Looking ahead, Mexico's political landscape has been substantially reshaped since the election of Andrés Manuel López Obrador in 2018 and the subsequent consolidation of the Morena movement under Claudia Sheinbaum. The dynamics the paper analyzes — PRI machine politics, incumbency advantages built on decentralized resource control — have in many states been superseded or reconfigured rather than straightforwardly dismantled. Morena has in some cases replicated the organizational logic it criticized in the PRI, building its own networks of social program administrators and local intermediaries whose electoral activities blur the line between public service and partisan mobilization.
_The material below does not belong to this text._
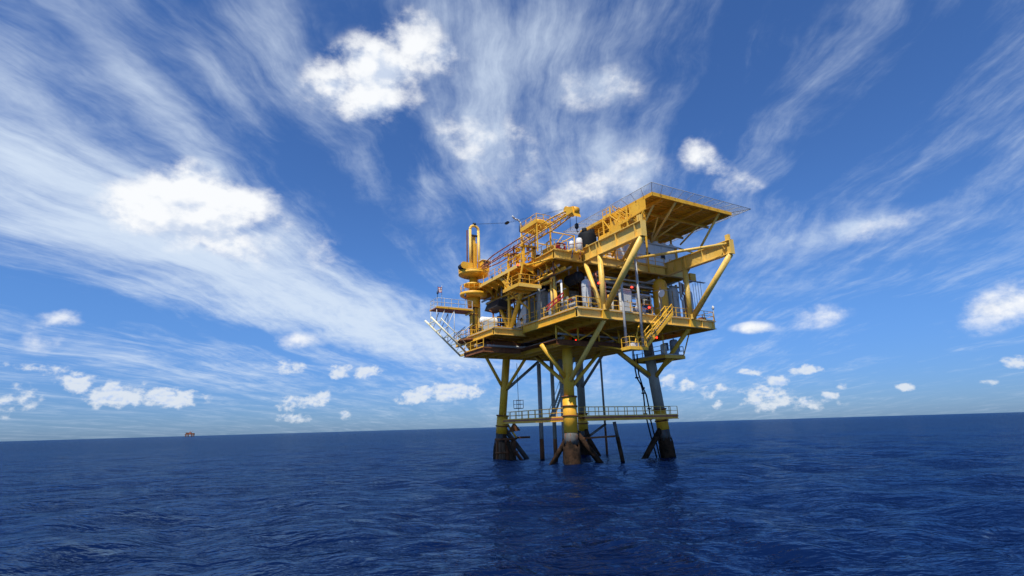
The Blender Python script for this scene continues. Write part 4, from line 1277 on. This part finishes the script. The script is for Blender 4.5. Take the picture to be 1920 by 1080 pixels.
def build_equipment():
    z = ZP + .06
    vessel('surge_tank', 'light grey upright tank with white top at the front left deck corner', 'tank', -0.98, -5.4, z, 18.3, 0.48, 'lightgrey')
    vessel('process_vessel', 'tall ochre vessel standing between the front columns on the right', 'vessel', 11.2, -3.6, z, 20.2, 0.85, 'amber', False, 'process vessels')
    vessel('process_vessel', 'weathered beige vessel just right of the tall ochre one', 'vessel', 13.6, -3.2, z, 19.6, 0.72, 'lightgrey', False, 'process vessels')
    vessel('gas_scrubber', 'slender pale blue tank beside the right front column', 'tank', 15.25, -4.4, z, 19.0, 0.27, 'blue', True)
    vessel('separator_column', 'grey upright vessel with dark cap on the left deck edge', 'vessel', -2.1, 0.9, z, 18.6, 0.72, 'grey', False, 'left edge vessels')
    vessel('separator_column', 'narrow blue grey vessel next to the capped one on the left edge', 'vessel', -2.1, -0.9, z, 18.0, 0.5, 'blue', False, 'left edge vessels')
    part_cap = thing('vessel_cap', 'dark hood over the grey vessel on the left deck edge', 'hood', (-2.1, 0.9, 18.6))
    part(part_cap, 'hood', MB().lathe((-2.1, 0.9, 18.35), [(.8, 0), (.82, .35), (.6, .6), (.2, .66)], 18), 'charcoal')
    # sloped hopper on the left
    t = thing('hopper', 'pale grey sloping hopper panel on the left deck edge', 'hopper', (-2.4, 4.6, z))
    part(t, 'body', MB().poly([(-2.9, 3.4, z), (-2.9, 6.0, z), (-2.9, 3.7, 17.8), (-2.9, 3.3, 17.8)], 1.6, (1, 0, 0)), 'lightgrey')
    part(t, 'hatch', MB().lathe((-2.95, 4.3, 15.8), [(.02, -.25), (.25, 0), (.02, .25)], 10), 'dark')
    # cabinets
    t = thing('control_cabinet', 'white control cabinet with doors behind the front rail', 'cabinet', (4.4, -5.2, z))
    part(t, 'body', MB().box((3.8, -5.5, z), (5.0, -4.8, 17.7)), 'white')
    for a in (3.83, 4.42):
        d = part(t, 'door', MB().box((a, -5.53, z + .15), (a + .55, -5.502, 17.55)), 'lightgrey')
        part(d, 'handle', MB().box((a + .42, -5.57, 16.4), (a + .46, -5.532, 16.6)), 'dark')
    part(t, 'roof', MB().box((3.7, -5.7, 17.7), (5.1, -4.7, 17.78)), 'steel')
    t = thing('pump_package', 'dark blue grey pump package with open frame right of the white cabinet', 'pump', (6.6, -4.8, z))
    part(t, 'skid', MB().box((5.5, -5.6, z), (7.8, -4.2, z + .25)), 'dark')
    part(t, 'motor', MB().hcyl((5.8, -4.9, z + .85), (7.0, -4.9, z + .85), .45), 'blue')
    part(t, 'pump_head', MB().lathe((7.4, -4.9, z + .25), [(.25, 0), (.3, .8), (.2, 1.2)], 14), 'navy')
    for u in (5.6, 7.7):
        for v in (-5.5, -4.3):
            part(t, 'frame_post', MB().bar((u, v, z + .25), (u, v, z + 2.4), .1, .1), 'lightgrey')
    part(t, 'frame_top', MB().box((5.5, -5.6, z + 2.4), (7.8, -4.2, z + 2.5)), 'blue')
    # round floodlight
    t = thing('floodlight', 'round white floodlight tilted down between the front columns', 'floodlight', (9.0, -5.6, z))
    part(t, 'pole', MB().tube((9.0, -5.5, z), (9.0, -5.5, 17.6), .06, n=8), 'steel')
    part(t, 'lamp_dish', MB().tube((9.0, -5.6, 17.85), (9.0, -5.95, 17.7), .2, .42, n=16), 'white')
    # box module added to block the sky through the middle of the deck
    t = thing('filler_module', 'bulky panelled box module added between the decks to block the sky', 'machinery', (6.5, 5.5, z))
    part(t, 'housing', MB().box((2.2, 1.8, z), (11.0, 10.5, 19.2)), 'grey')
    for i in range(7):
        part(t, 'louvre_panel', MB().box((2.4 + i * 1.24, 1.72, z + .4), (3.5 + i * 1.24, 1.798, 18.8)), ('lightgrey', 'amber', 'grey')[i % 3])
    for i in range(6):
        part(t, 'louvre_panel', MB().box((2.12, 2.0 + i * 1.4, z + .4), (2.198, 3.25 + i * 1.4, 18.8)), ('rust', 'amber', 'lightgrey')[i % 3])
    for i in range(4):
        part(t, 'exhaust_duct', MB().tube((3.5 + i * 2, 1.4, 16.0 + .3 * i), (3.5 + i * 2, 1.4, 20.4), .2, n=10), 'steel' if i % 2 else 'rust')
    t = thing('overhead_vessel', 'dark horizontal vessel slung below the upper deck near the front left column', 'vessel', (0.2, -1.9, 18.8))
    part(t, 'shell', MB().hcyl((0.2, -3.0, 19.4), (0.2, -0.8, 19.4), .6, 18), 'dark')
    for v in (-2.6, -1.0):
        part(t, 'strap', MB().tube((0.2, v - .05, 19.4), (0.2, v + .05, 19.4), .63, n=18), 'dark')
        part(t, 'hanger', MB().bar((0.2, v, 20.0), (0.2, v, 20.6), .12, .12), 'steel')
    # generators and clutter toward the left rear
    t = thing('generator_skid', 'white and grey generator skid near the orange lamp on the left', 'generator', (-4.8, 8.6, z - .4))
    part(t, 'skid', MB().box((-6.2, 7.4, z - .42), (-3.8, 10.0, z - .2)), 'dark')
    part(t, 'tank', MB().hcyl((-5.9, 8.6, z + 1.3), (-4.0, 8.6, z + 1.3), .5), 'white')
    part(t, 'engine', MB().box((-5.8, 7.8, z - .2), (-4.2, 9.4, z + .75)), 'lightgrey')
    part(t, 'fan_guard', MB().tube((-5.9, 8.6, z + .2), (-6.1, 8.6, z + .2), .42, n=14), 'dark')
    part(t, 'exhaust', MB().pipe([(-4.2, 8.8, z + .75), (-4.2, 8.8, z + 2.4), (-4.7, 8.8, z + 2.7)], .11), 'rust')
    t = thing('pipe_manifold', 'tangle of rusty and grey manifold pipes under the side gallery', 'pipework', (-2.2, 9.0, z))
    for i in range(7):
        v = 6.9 + i * .62
        part(t, 'riser', MB().pipe([(-2.6, v, z), (-2.6, v, 17.4 + .3 * (i % 3)), (-1.2, v, 17.4 + .3 * (i % 3))], .11, 8), ('steel', 'rust', 'grey', 'redlead')[i % 4])
        part(t, 'valve', MB().ball((-2.6, v, 16.2 + .35 * (i % 2)), .2, 10, 6), ('red', 'dark', 'navy')[i % 3])
    for k, zz in enumerate((18.4, 18.9, 19.5)):
        part(t, 'header', MB().tube((-2.9 + .3 * k, 6.0, zz), (-2.9 + .3 * k, 12.0, zz), .16, n=10), ('rust', 'grey', 'steel')[k])
    part(t, 'dark_hood', MB().poly([(-4.6, 7.0, 17.9), (-3.0, 7.0, 17.7), (-3.0, 7.0, 18.5), (-4.2, 7.0, 18.8)], 3.4, (0, 1, 0)), 'dark')
    t = thing('front_pipework', 'grey and white pipework loops between the right front columns', 'pipework', (14.5, -4.8, z))
    for i in range(5):
        u = 12.9 + i * .45
        part(t, 'loop', MB().pipe([(u, -5.2 + .2 * i, z), (u, -5.2 + .2 * i, 17.4 + .4 * i), (u + .5, -4.6 + .2 * i, 17.8 + .4 * i), (u + .5, -4.6 + .2 * i, 19.9)], .08, 8), ('steel', 'white', 'rust', 'lightgrey', 'steel')[i])
    for i in range(3):
        part(t, 'valve', MB().lathe((13.1 + i * .8, -5.3 + .2 * i, 16.0), [(.05, 0), (.22, .12), (.05, .26)], 10), ('red', 'navy', 'red')[i])
    part(t, 'conduit_rack', MB().bar((12.6, -5.9, 19.7), (16.2, -5.9, 19.7), .3, .06), 'steel')
    for i in range(4):
        part(t, 'drop_line', MB().tube((16.3 + .15 * i, -5.2 + i * .5, 17.0), (16.3 + .15 * i, -5.2 + i * .5, 20.2), .025, n=5), 'dark')
    # cluttered lower left edge
    t = thing('hose_rack', 'red ladder shaped rack leaning on the left deck rail', 'rack', (-3.5, -3.4, z))
    a, b = (-3.62, -2.0, 15.55), (-3.62, -5.0, 16.3)
    for o in (0, .42):
        part(t, 'side_bar', MB().bar((a[0], a[1], a[2] + o), (b[0], b[1], b[2] + o), .1, .1), 'red')
    for i in range(7):
        p = lerp(a, b, (i + .5) / 7)
        part(t, 'rung', MB().bar((p[0], p[1], p[2]), (p[0], p[1] + (.3 if i % 2 else -.3), p[2] + .42), .06, .06), 'red')
    t = thing('deck_valve_set', 'small cluster of grey valves and white wheels on the near left deck edge', 'valves', (-2.9, -5.6, z))
    part(t, 'header', MB().tube((-3.0, -6.2, z + .5), (-3.0, -3.6, z + .5), .14, n=10), 'steel')
    for i in range(4):
        part(t, 'stem', MB().tube((-3.0, -6.0 + i * .7, z), (-3.0, -6.0 + i * .7, z + 1.0), .06, n=8), 'lightgrey')
        part(t, 'hand_wheel', MB().lathe((-3.0, -6.0 + i * .7, z + 1.0), [(.22, 0), (.25, .03), (.22, .06)], 12), ('white', 'red', 'white', 'steel')[i])
    # upper deck
    zu = ZU + .06
    t = thing('exhaust_stack', 'black exhaust stack cluster rising behind the upper deck rail', 'stack', (3.9, 0.0, zu))
    part(t, 'casing', MB().lathe((3.9, 0.0, zu), [(1.12, 0), (1.1, 4.0), (0.98, 4.35)], 10), 'charcoal')
    for u, v, r, h in ((3.3, -.35, .3, 4.75), (3.9, -.5, .3, 4.55), (4.5, -.3, .32, 4.85), (3.7, .4, .3, 4.7)):
        part(t, 'flue', MB().tube((u, v, zu + 4.2), (u, v, zu + h), r, n=12), 'charcoal')
    part(t, 'access_ladder', MB().bar((4.6, -1.05, zu), (4.9, -1.0, zu + 4.2), .3, .05), 'dark')
    for (u, h, r), lab in (((-0.85, 1.45, .34), 'large white life raft canister standing at the upper deck edge'), ((-1.85, .95, .26), 'smaller white canister left of the large one on the upper deck')):
        t = thing('raft_canister', lab, 'canister', (u, -4.36, zu), 'white canisters at the deck edge')
        zb = zu + .1
        part(t, 'canister', MB().lathe((u, -4.55, zb), [(r * .4, 0), (r, .14), (r, h * .82), (r * .75, h * .95), (r * .2, h)], 16), 'white')
        part(t, 'strap', MB().lathe((u, -4.55, zb + h * .5), [(r + .015, 0), (r + .015, .07)], 16), 'redlead')
        part(t, 'cradle', MB().box((u - r, -4.8, zu - .1), (u + r, -4.2, zu + .09)), 'pale')
        part(t, 'hanging_line', MB().pipe([(u - .1, -4.85, zu - .05), (u - .22, -4.88, zu - .5), (u - .32, -4.87, zu - .95)], .06, 6), 'rust' if h > 1 else 'navy')
    t = thing('fire_hose_box', 'red fire hose box and reel on the upper deck edge', 'hose box', (-2.8, -3.95, zu))
    part(t, 'box', MB().box((-3.3, -4.1, zu + .1), (-2.3, -3.7, zu + .75)), 'red')
    part(t, 'lid', MB().box((-3.35, -4.14, zu + .75), (-2.25, -3.66, zu + .82)), 'redlead')
    part(t, 'reel', MB().tube((-2.8, -4.16, zu + .45), (-2.8, -4.104, zu + .45), .24, n=14), 'white')
    t = thing('vent_pipe', 'gooseneck vent pipe with dark silencer rising beside the crane boom', 'vent pipe', (-4.75, 0.55, 20.9))
    part(t, 'riser', MB().tube((-4.75, 0.75, 20.86), (-4.75, 0.75, 24.9), .1, n=10), 'steel')
    part(t, 'silencer', MB().lathe((-4.75, 0.75, 24.9), [(.1, 0), (.22, .12), (.22, .8), (.1, .92)], 12), 'navy')
    part(t, 'gooseneck', MB().pipe([(-4.75, 0.75, 25.8), (-4.85, 0.75, 26.15), (-5.1, 0.75, 26.35), (-5.55, 0.75, 26.42), (-5.85, 0.75, 26.7)], .1, 8), 'lightgrey')
    t = thing('storage_skid', 'low yellow tool skid under the crane boom on the upper deck', 'skid', (-1.6, -1.0, zu))
    part(t, 'base', MB().box((-3.2, -2.6, zu), (0.2, 1.4, zu + .2)), 'amber')
    part(t, 'tool_box', MB().box((-2.9, -2.2, zu + .2), (-1.6, -.6, zu + 1.1)), 'yellow')
    part(t, 'drum', MB().lathe((-0.6, -1.6, zu + .2), [(.4, 0), (.4, 1.1)], 14), 'lightgrey')
    part(t, 'drum', MB().lathe((-0.6, -.5, zu + .2), [(.4, 0), (.4, 1.1)], 14), 'navy')
    for u, v in ((-3.1, -2.5), (0.1, -2.5), (-3.1, 1.3), (0.1, 1.3)):
        part(t, 'frame_post', MB().bar((u, v, zu + .2), (u, v, zu + 2.6), .12, .12), 'pale')
    part(t, 'frame_top', MB().pipe([(-3.1, -2.5, zu + 2.6), (0.1, -2.5, zu + 2.6), (0.1, 1.3, zu + 2.6), (-3.1, 1.3, zu + 2.6), (-3.1, -2.5, zu + 2.6)], .07, 6), 'pale')
    part(t, 'frame_brace', MB().bar((-3.1, -2.5, zu + .3), (-1.4, -2.5, zu + 2.5), .08, .08), 'pale')
    # navigation lamp at the right end of the deck
    t = thing('navigation_lamp', 'white navigation lamp on a thin post at the right deck corner', 'lamp post', (15.9, -6.8, z))
    part(t, 'pole', MB().tube((15.95, -6.85, z), (15.95, -6.85, 16.3), .04, n=8), 'steel')
    part(t, 'lantern', MB().lathe((15.95, -6.85, 16.3), [(.08, 0), (.14, .06), (.14, .3), (.06, .42)], 12), 'white')
    part(t, 'base_box', MB().box((14.3, -6.5, z), (15.0, -6.0, z + .4)), 'redlead')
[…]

Whether this represents a genuine transformation of Mexican subnational politics or a replication of machine logic under a new partisan banner is a question of urgent empirical and normative importance. Researchers working on Mexican politics, Latin American democracy, and the political economy of development more broadly would do well to engage seriously with the analytical framework this paper offers — not as a counsel of pessimism about democratic prospects, but as a rigorous account of the structural conditions that shape political competition and the kinds of interventions, both domestic and international, that might meaningfully alter them.